Common in Lua, Ruby, Python. In fact, ruby gives _ a minor amount of special meaning to make it more convenient as a throw-away variable, e.g. it can be specified multiple times in an argument list without an error and generates no warning if left unused.
It says explicitly that you don't care about that value. If you used i, for example, you wouldn't know whether the loop depended on the iteration number.
I'm a python noob. Why does a kitten die? You're creating a new list of the same size of the source list (once) and iterating over it. How can you achieve the same w/out creating a new list?
Python god takes the kitten as a sacrifice for the unnecessary list of indexes you created :).
range(len(some_list)) is a convoluted way iterating over the elements of a list. What you are doing is creating a new list with elements [0,... lengh-1] and iterating over the elements of this list, only to immediately throw them away after using them as array index to grab the item you really want from the original list.

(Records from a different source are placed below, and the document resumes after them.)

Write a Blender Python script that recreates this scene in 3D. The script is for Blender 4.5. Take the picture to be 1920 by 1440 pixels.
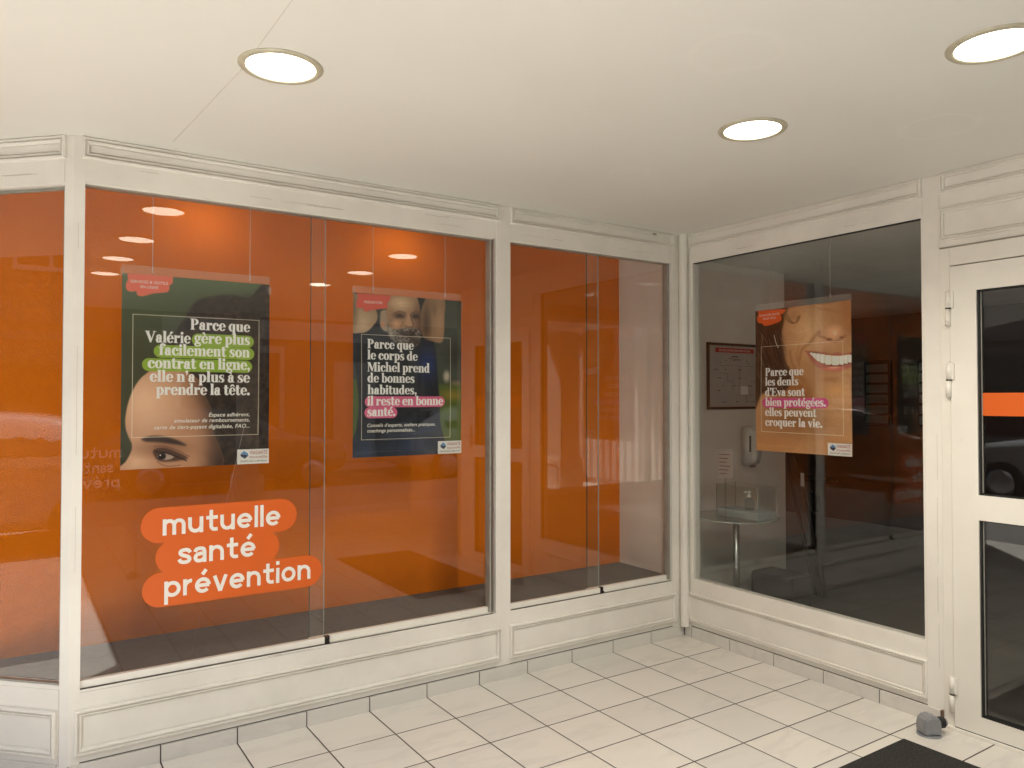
import bpy, bmesh, math, random
import numpy as np
from mathutils import Vector, Matrix
random.seed(7); RNG = np.random.default_rng(11)
R = math.radians
for o in list(bpy.data.objects): bpy.data.objects.remove(o)
SC = bpy.context.scene
COL = SC.collection

# ------------------------------------------------------------------ camera, sky, sun, exposure
cd = bpy.data.cameras.new('camera'); CAM = bpy.data.objects.new('camera', cd); COL.objects.link(CAM)
cd.sensor_width = 36.0; cd.lens = 36.0*1423.03/1920; cd.clip_start = 0.05; cd.clip_end = 500
CAM.location = (-3.5132, -3.3693, 1.4675)
CAM.rotation_euler = (R(90+1.082), 0, R(-33.469))
SC.camera = CAM
SUN_SHIFT = Vector((0.62, 1.30, -2.49))           # the way sunlight travels
w = bpy.data.worlds.new('World'); SC.world = w; w.use_nodes = True
nt = w.node_tree; bg = nt.nodes['Background']
sky = nt.nodes.new('ShaderNodeTexSky'); sky.sky_type = 'NISHITA'; sky.sun_disc = False
sdir = -SUN_SHIFT.normalized()
sky.sun_elevation = math.asin(sdir.z); sky.sun_rotation = math.atan2(sdir.x, sdir.y)
sky.air_density = 1.0; sky.dust_density = 2.0
nt.links.new(sky.outputs[0], bg.inputs[0]); bg.inputs[1].default_value = 0.10
sl = bpy.data.lights.new('sun', 'SUN'); so = bpy.data.objects.new('sun', sl); COL.objects.link(so)
sl.energy = 4.9; sl.angle = R(0.5); sl.color = (1.0, 0.955, 0.88)
so.rotation_euler = SUN_SHIFT.to_track_quat('-Z', 'Y').to_euler(); so.location = (-8, -14, 20)
SC.view_settings.view_transform = 'Standard'; SC.view_settings.look = 'None'
SC.view_settings.exposure = 2.16; SC.view_settings.gamma = 1.0
SC.cycles.use_denoising = True; SC.cycles.max_bounces = 14; SC.cycles.diffuse_bounces = 8
SC.cycles.glossy_bounces = 6; SC.cycles.transparent_max_bounces = 24
SC.cycles.caustics_reflective = False; SC.cycles.caustics_refractive = False
SC.cycles.sample_clamp_indirect = 8.0

# ------------------------------------------------------------------ helpers: objects
def link(o, parent=None):
    COL.objects.link(o)
    if parent is not None: o.parent = parent
    return o
def props(o, label, cat, group=None, kind=None):
    if label: o['label'] = label
    if cat: o['category'] = cat
    if group: o['group'] = group
    if kind: o['kind'] = kind
    return o
def thing(name, label, cat, loc=(0, 0, 0), rz=0.0, group=None):
    o = bpy.data.objects.new(name, None); o.empty_display_size = 0.1
    link(o); o.location = loc; o.rotation_euler = (0, 0, rz)
    return props(o, label, cat, group)
def inv(o):
    return Matrix.Translation(o.location) @ o.rotation_euler.to_matrix().to_4x4()
class MB:
    """collects shapes in a bmesh; mats picks the slot"""
    def __init__(s): s.bm = bmesh.new(); s.slot = 0
    def face(s, pts):
        f = s.bm.faces.new([s.bm.verts.new(p) for p in pts]); f.material_index = s.slot; return f
    def hexa(s, P, bev=0.0):
        bm2 = bmesh.new(); v = [bm2.verts.new(p) for p in P]
        for q in ((0,3,2,1),(4,5,6,7),(0,1,5,4),(1,2,6,5),(2,3,7,6),(3,0,4,7)): bm2.faces.new([v[i] for i in q])
        bmesh.ops.recalc_face_normals(bm2, faces=bm2.faces)
        if bev > 0: bmesh.ops.bevel(bm2, geom=list(bm2.edges), offset=bev, segments=2, affect='EDGES', profile=0.5)
        s.merge(bm2)
    def merge(s, bm2):
        mp = {v: s.bm.verts.new(v.co) for v in bm2.verts}
        for f in bm2.faces:
            try:
                g = s.bm.faces.new([mp[v] for v in f.verts]); g.material_index = s.slot; g.smooth = f.smooth
            except ValueError: pass
        bm2.free()
    def box(s, a, b, bev=0.0):
        x0, y0, z0 = (min(a[i], b[i]) for i in range(3)); x1, y1, z1 = (max(a[i], b[i]) for i in range(3))
        s.hexa([(x0,y0,z0),(x1,y0,z0),(x1,y1,z0),(x0,y1,z0),(x0,y0,z1),(x1,y0,z1),(x1,y1,z1),(x0,y1,z1)], bev)
    def prism(s, poly, z0, z1):
        bm2 = bmesh.new(); n = len(poly)
        a = [bm2.verts.new((p[0], p[1], z0)) for p in poly]; b = [bm2.verts.new((p[0], p[1], z1)) for p in poly]
        bm2.faces.new(a[::-1]); bm2.faces.new(b)
        for i in range(n): bm2.faces.new([a[i], a[(i+1) % n], b[(i+1) % n], b[i]])
        bmesh.ops.recalc_face_normals(bm2, faces=bm2.faces); s.merge(bm2)
    def tube(s, p, q, r, n=16, r2=None, cap=True):
        p, q = Vector(p), Vector(q); d = (q-p).normalized(); u = d.orthogonal().normalized(); v = d.cross(u)
        r2 = r if r2 is None else r2
        bm2 = bmesh.new()
        A = [bm2.verts.new(p+(u*math.cos(t)+v*math.sin(t))*r) for t in [2*math.pi*i/n for i in range(n)]]
        B = [bm2.verts.new(q+(u*math.cos(t)+v*math.sin(t))*r2) for t in [2*math.pi*i/n for i in range(n)]]
        for i in range(n): bm2.faces.new([A[i], A[(i+1) % n], B[(i+1) % n], B[i]]).smooth = True
        if cap: bm2.faces.new(A[::-1]); bm2.faces.new(B)
        bmesh.ops.recalc_face_normals(bm2, faces=bm2.faces); s.merge(bm2)
    def lathe(s, prof, c=(0,0,0), n=40, ax='z'):
        bm2 = bmesh.new(); rings = []
        for r, h in prof:
            ring = []
            for i in range(n):
                t = 2*math.pi*i/n; x, y = r*math.cos(t), r*math.sin(t)
                co = (x, y, h) if ax == 'z' else ((h, x, y) if ax == 'x' else (x, h, y))
                ring.append(bm2.verts.new((co[0]+c[0], co[1]+c[1], co[2]+c[2])))
            rings.append(ring)
        for a, b in zip(rings, rings[1:]):
            for i in range(n): bm2.faces.new([a[i], a[(i+1) % n], b[(i+1) % n], b[i]]).smooth = True
        bm2.faces.new(rings[0][::-1]); bm2.faces.new(rings[-1])
        bmesh.ops.recalc_face_normals(bm2, faces=bm2.faces); s.merge(bm2)
    def build(s, name, mats, parent=None, local=False):
        """vertices are world coordinates unless local; parented meshes are moved into the parent's space"""
        me = bpy.data.meshes.new(name)
        if parent is not None and not local:
            chain = []; p = parent
            while p is not None: chain.append(p); p = p.parent
            M = Matrix.Identity(4)
            for q in reversed(chain): M = M @ inv(q)
            bmesh.ops.transform(s.bm, matrix=M.inverted(), verts=s.bm.verts)
        s.bm.to_mesh(me); s.bm.free()
        for m in (mats if isinstance(mats, (list, tuple)) else [mats]): me.materials.append(m)
        return link(bpy.data.objects.new(name, me), parent)
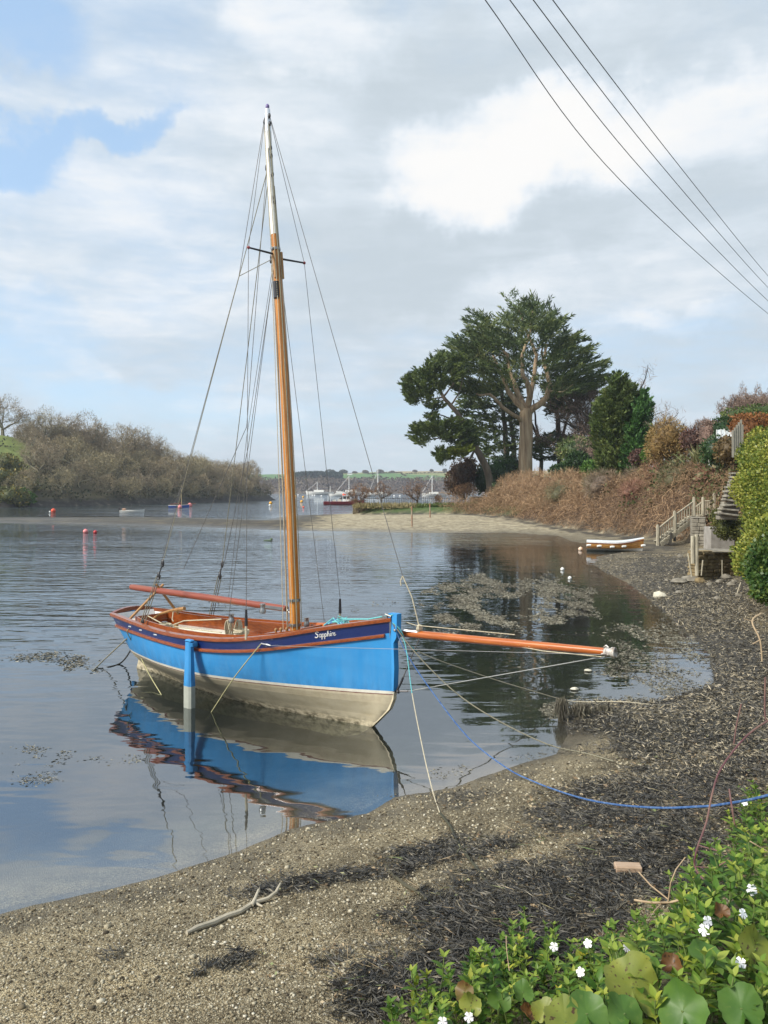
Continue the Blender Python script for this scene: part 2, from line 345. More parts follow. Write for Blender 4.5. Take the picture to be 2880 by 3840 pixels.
hs = N(nt, 'ShaderNodeMath', operation='ADD'); L(nt, h1.outputs[0], h5.inputs[2]); L(nt, h5.outputs[0], hs.inputs[0]); L(nt, h2.outputs[0], hs.inputs[1])
bp = N(nt, 'ShaderNodeBump', i_Strength=1.0, i_Distance=.044); L(nt, hs.outputs[0], bp.inputs['Height'])
fr = N(nt, 'ShaderNodeFresnel', i_IOR=3.4); io = N(nt, 'ShaderNodeMapRange'); io.inputs['To Min'].default_value = 3.4; io.inputs['To Max'].default_value = 1/3.4; L(nt, geo.outputs['Backfacing'], io.inputs['Value']); L(nt, io.outputs[0], fr.inputs['IOR']); L(nt, bp.outputs[0], fr.inputs['Normal'])
gl = N(nt, 'ShaderNodeBsdfGlossy', i_Roughness=.02); gl.inputs['Color'].default_value = (.93, .96, 1, 1); L(nt, bp.outputs[0], gl.inputs['Normal'])
dp = N(nt, 'ShaderNodeAttribute', attribute_name='depth')
tr = N(nt, 'ShaderNodeBsdfTransparent')
df = N(nt, 'ShaderNodeBsdfDiffuse'); df.inputs['Color'].default_value = (.03, .04, .04, 1)
tcol = ramp(nt, [(0, (.93, .94, .91)), (.12, (.72, .75, .69)), (.3, (.38, .41, .35)), (1, (.2, .25, .23))]); L(nt, dp.outputs['Fac'], tcol.inputs[0]); L(nt, tcol.outputs[0], tr.inputs['Color'])
mrd = N(nt, 'ShaderNodeMapRange'); mrd.inputs['From Max'].default_value = 1.2; mrd.inputs['To Max'].default_value = .95; L(nt, dp.outputs['Fac'], mrd.inputs['Value'])
m1 = N(nt, 'ShaderNodeMixShader'); L(nt, mrd.outputs[0], m1.inputs[0]); L(nt, tr.outputs[0], m1.inputs[1]); L(nt, df.outputs[0], m1.inputs[2])
m2 = N(nt, 'ShaderNodeMixShader'); L(nt, fr.outputs[0], m2.inputs[0]); L(nt, m1.outputs[0], m2.inputs[1]); L(nt, gl.outputs[0], m2.inputs[2])
L(nt, m2.outputs[0], nt.nodes['Material Output'].inputs['Surface'])
chop = np.interp(WY, [4, 9, 13, 20, 40, 80, 200], [.03, .05, .28, .75, 1.15, 1.5, 2.0])*(1-(1-np.interp(WX, [-1, 2.5], [1, .13]))*sstep(62, 38, WY))*np.clip(.4+.05*np.abs(wsd), .4, 1)
water = npmesh('water', np.stack([WX, WY, np.zeros_like(WX)], -1), grid_faces(len(wy), len(wx)), wm, smooth=True, attrs=dict(depth=(depth/1.0).ravel(), chop=chop.ravel()))
tag(water, kind='structure')
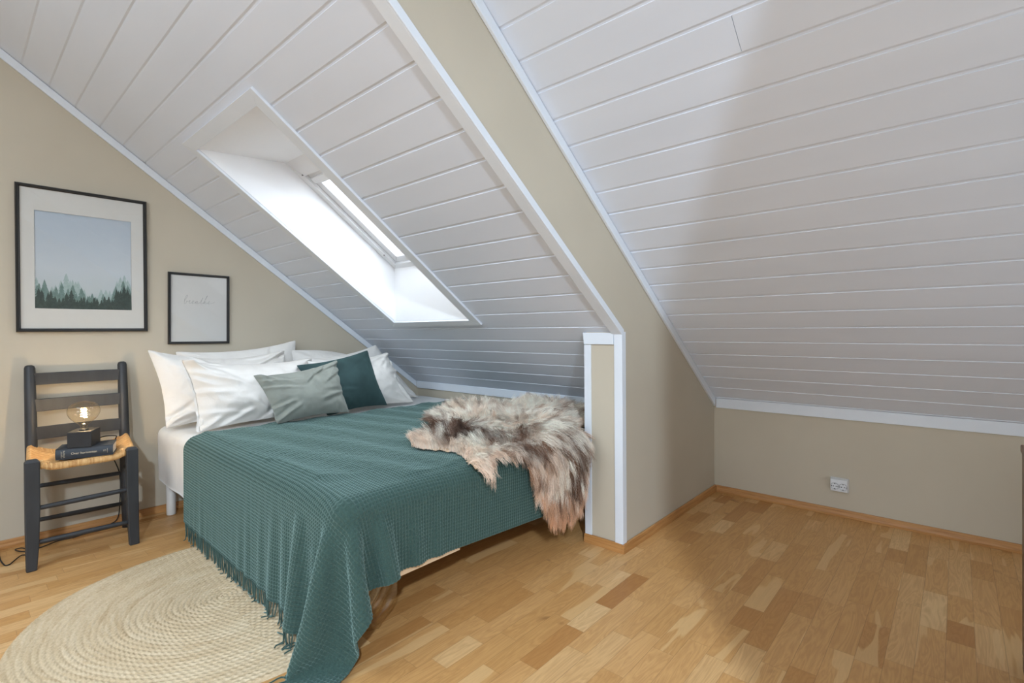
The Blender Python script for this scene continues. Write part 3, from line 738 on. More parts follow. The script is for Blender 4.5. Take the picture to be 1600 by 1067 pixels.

Instead you can just directly iterate over your original list: "for item in some_list". If you really need to know the index value, you can use enumerate: "for index, item in enumerate(some_list)"
One nice thing is that the "for x in y" lets you iterate over things (iterables) that you may be generating on the fly (e.g., all prime numbers smaller than N).
_ is a typical name to use when the language requires a variable name that the program doesn't otherwise need. In this case, the program just needs to run some code four times, and doesn't care about the index. The language doesn't have a plain "run this code X times" construct, but it does have a "iterate over this list" construct, so the code iterates over the list [0, 1, 2, 3] and puts the current element into a dummy variable since it's not being used.